Narrow-line photoassociation spectroscopy and mass-scaling of bosonic strontium

Abstract

Using new experimental measurements of photoassociation resonances near the 1S0 → 3P1 intercombination transition in 84Sr and 86Sr, we present an updated study into the mass-scaling behavior of bosonic strontium dimers. A previous mass-scaling model [Borkowski et al., Phys. Rev. A 90, 032713 (2014)] was able to incorporate a large number of photoassociation resonances for 88Sr, but at the time only a handful of resonances close to the dissociation limit were known for 84Sr and 86Sr.

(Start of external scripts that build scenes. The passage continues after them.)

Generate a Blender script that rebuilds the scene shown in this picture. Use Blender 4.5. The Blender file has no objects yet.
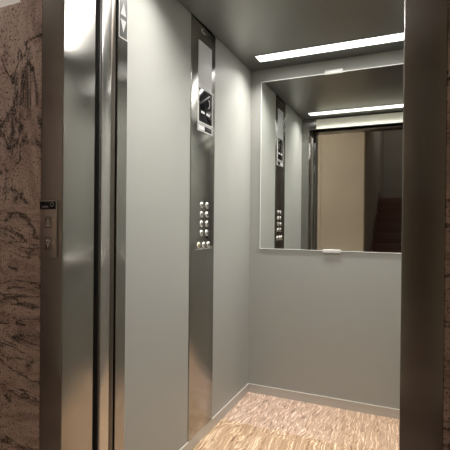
import bpy, bmesh, math
from mathutils import Vector, Matrix

C = bpy.context.scene.collection
scene = bpy.context.scene

# ------------------------------------------------------------------ camera
yaw, pitch, roll = 0.4170, -0.0052, 0.0096
F = Vector((-math.sin(yaw)*math.cos(pitch), math.cos(yaw)*math.cos(pitch), math.sin(pitch)))
R0 = Vector((math.cos(yaw), math.sin(yaw), 0)); U0 = R0.cross(F)
R1 = R0*math.cos(roll)+U0*math.sin(roll); U1 = -R0*math.sin(roll)+U0*math.cos(roll)
cd = bpy.data.cameras.new('camera'); cam = bpy.data.objects.new('camera', cd); C.objects.link(cam)
cd.sensor_width = 36; cd.lens = 36*422.75/450; cd.clip_start = 0.02
M = Matrix((R1, U1, -F)).transposed().to_4x4(); M.translation = (1.0204, -2.7256, 1.1611)
cam.matrix_world = M
scene.camera = cam

# ------------------------------------------------------------------ world, exposure, light strengths
w = bpy.data.worlds.new('world'); scene.world = w; w.use_nodes = True
w.node_tree.nodes['Background'].inputs[0].default_value = (0.5, 0.48, 0.45, 1)
w.node_tree.nodes['Background'].inputs[1].default_value = 0.02
vs = scene.view_settings
vs.view_transform = 'Standard'; vs.look = 'None'; vs.gamma = 1; vs.use_curve_mapping = False
vs.exposure = 1.9
STRIP_E = 1.2
STRIP_W = 5.2
STRIP_SPREAD = 136
FILL_E = 13.0
scene.cycles.blur_glossy = .3
scene.cycles.sample_clamp_indirect = 6
scene.cycles.max_bounces = 16
scene.cycles.glossy_bounces = 10
scene.cycles.diffuse_bounces = 6

# ------------------------------------------------------------------ materials
def mat(name, col, rough=.5, metal=0., emit=None, es=0., spec=.5):
    m = bpy.data.materials.new(name); m.use_nodes = True
    b = m.node_tree.nodes['Principled BSDF']
    b.inputs['Base Color'].default_value = (*col, 1)
    b.inputs['Roughness'].default_value = rough
    b.inputs['Metallic'].default_value = metal
    b.inputs['Specular IOR Level'].default_value = spec
    if emit:
        b.inputs['Emission Color'].default_value = (*emit, 1)
        b.inputs['Emission Strength'].default_value = es
    return m

def N(m, t, **kw):
    n = m.node_tree.nodes.new(t)
    for k, v in kw.items(): setattr(n, k, v)
    return n
def L(m, a, b): m.node_tree.links.new(a, b)
def coords(m, scale, rot=(0, 0, 0), loc=(0, 0, 0)):
    g = N(m, 'ShaderNodeNewGeometry'); mp = N(m, 'ShaderNodeMapping')
    mp.inputs['Scale'].default_value = scale; mp.inputs['Rotation'].default_value = rot
    mp.inputs['Location'].default_value = loc
    L(m, g.outputs['Position'], mp.inputs[0]); return mp.outputs[0]
def noise(m, vec, scale=1, detail=4, rough=.5, dist=0):
    n = N(m, 'ShaderNodeTexNoise'); L(m, vec, n.inputs['Vector'])
    n.inputs['Scale'].default_value = scale; n.inputs['Detail'].default_value = detail
    n.inputs['Roughness'].default_value = rough; n.inputs['Distortion'].default_value = dist
    return n.outputs['Fac']
def ramp(m, fac, stops):
    r = N(m, 'ShaderNodeValToRGB'); L(m, fac, r.inputs[0]); e = r.color_ramp.elements
    while len(e) < len(stops): e.new(.5)
    for el, (p, c) in zip(e, stops):
        el.position = p; el.color = (*c, 1) if not isinstance(c, float) else (c, c, c, 1)
    return r.outputs[0]
def mix(m, fac, a, b, mode='MIX'):
    x = N(m, 'ShaderNodeMix', data_type='RGBA', blend_type=mode)
    if isinstance(fac, float): x.inputs[0].default_value = fac
    else: L(m, fac, x.inputs[0])
    for i, v in ((6, a), (7, b)):
        if isinstance(v, tuple): x.inputs[i].default_value = (*v, 1)
        else: L(m, v, x.inputs[i])
    return x.outputs[2]
def greater(m, sock_axis, val):
    g = N(m, 'ShaderNodeNewGeometry'); s = N(m, 'ShaderNodeSeparateXYZ'); L(m, g.outputs['Position'], s.inputs[0])
    c = N(m, 'ShaderNodeMath', operation='GREATER_THAN'); L(m, s.outputs[sock_axis], c.inputs[0])
    c.inputs[1].default_value = val; return c.outputs[0]

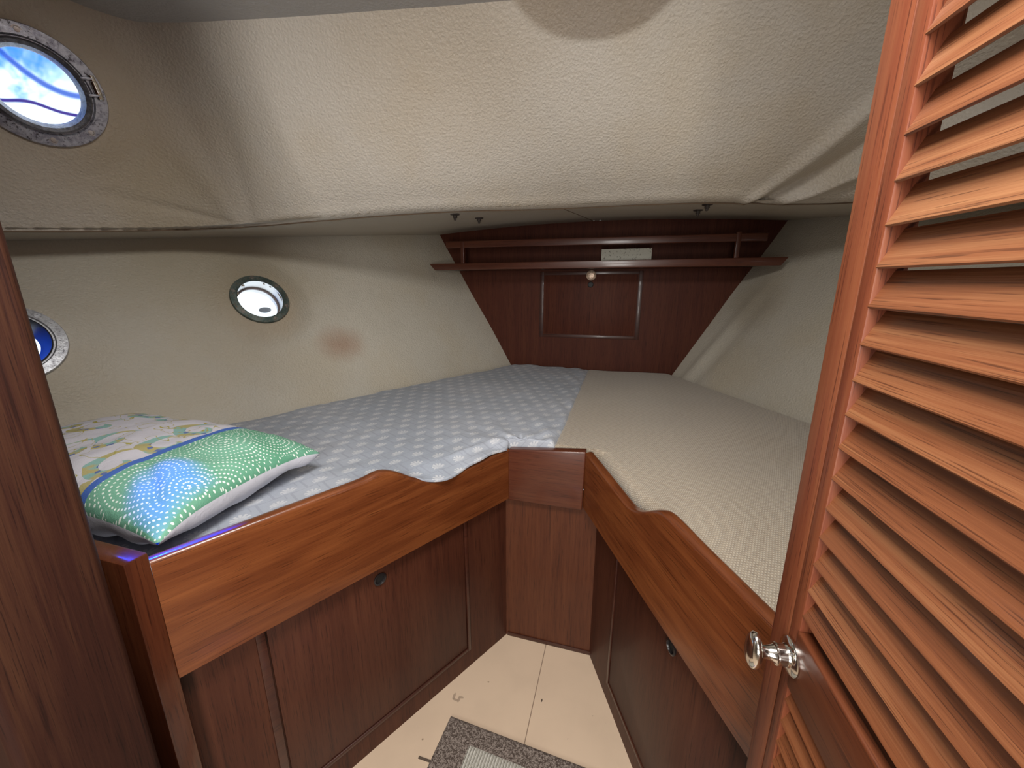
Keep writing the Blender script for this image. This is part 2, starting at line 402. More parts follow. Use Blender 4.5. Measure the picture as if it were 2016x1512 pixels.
# ------------------------------------------------------------------ setting: hull sides
def hull_pts(s):
    bot = [(0, (.473, 2.345)), (.45, (.965, 1.43)), (.7, (1.185, .92)), (1, (1.36, .30))]
    top = [(0, (.949, 2.345)), (.27, (1.175, 1.812)), (.6, (1.40, 1.192)), (.82, (1.555, .782)), (1, (1.70, .30))]
    return bot, top
BOT = [(0, Vector((.462, 2.370, 0))), (.45, Vector((.955, 1.43, 0))), (.70, Vector((1.185, .92, 0))), (1.0, Vector((1.46, .27, 0)))]
TOP = [(0, Vector((.936, 2.370, 0))), (.27, Vector((1.175, 1.812, 0))), (.57, Vector((1.405, 1.192, 0))), (.76, Vector((1.56, .782, 0))), (1.0, Vector((1.74, .27, 0)))]
def hull(side):
    def f(a, b):
        # b: 0 = below the mattress, 1 = at the deck
        pb = cr(BOT, a); pt = cr(TOP, a)
        zt = zdeck(pt.x, pt.y)+.004
        z = .40+(zt-.40)*b
        k = (z-.72)/(zt-.72)
        p = pb.lerp(pt, k); p.z = z
        p.x *= side
        n = Vector((-side, -.4, .4)).normalized()
        d = .007*noise.noise(Vector((p.x*2.5, p.y*2.5, p.z*3)))
        d += .012*math.exp(-((z-1.27)/.10)**2)*math.exp(-((p.y-1.0)/.6)**2)*0
        if side > 0:   # pleats by the bulkhead
            for c0, w0, h0 in ((.10, .025, .010), (.17, .03, -.007)):
                e = (2.34-p.y)-c0-(z-.72)*.10
                d += h0*math.exp(-(e/w0)**2)*max(0, 1-abs(z-.85)/.45)
        for kk in (('mid', 'aft') if side < 0 else ()):
            q, r, nn = PORTS[kk]; dd = p-q; rad = (dd-nn*dd.dot(nn)).length
            wgt = max(0, min(1, (r*1.9-rad)/(r*.8)))
            p -= nn*dd.dot(nn)*wgt; d *= 1-wgt
        return p+n*d
    bm = grid(f, 130, 70, (lambda c: near_port(c, 'mid', .80) or near_port(c, 'aft', .80)) if side < 0 else None)
    return link('wall_port' if side < 0 else 'wall_starboard', bm, hull_mat, None, None, 'all')
for s, nm in ((-1, 'left'), (1, 'right')):
    o = hull(s); o.name = 'wall_'+nm; tag(o, None, None, None, 'structure')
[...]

In this work, we perform a more thorough measurement of 84Sr and 86Sr bound states, identifying multiple new resonances at deeper binding energies out to E/h=-5 GHz. We also identify several previously measured resonances that cannot be experimentally reproduced and provide alternative binding energies instead. With this improved spectrum, we develop a mass-scaled model that reproduces the observed binding energies of 86Sr and 88Sr to within 1 MHz. In order to accurately reproduce the deeper bound states, our model includes a second 1u channel and more faithfully reproduces the depth of the potential. As determined by the previous mass-scaling study, 84Sr 0u+ levels are strongly perturbed by the avoided crossing between the 1S0 + 3P1 0u+ (3u) and 1S0 + 1D2 0u+ (1u+) potential curves and therefore are not included in this mass-scaled model, but are accurately reproduced using an isotope-specific model with slightly different quantum defect parameters. In addition, the optical lengths of the 84Sr 0u+,\ =-2 to =-5 states are measured and compared to numerical estimates to characterize their use as optical Feshbach resonances.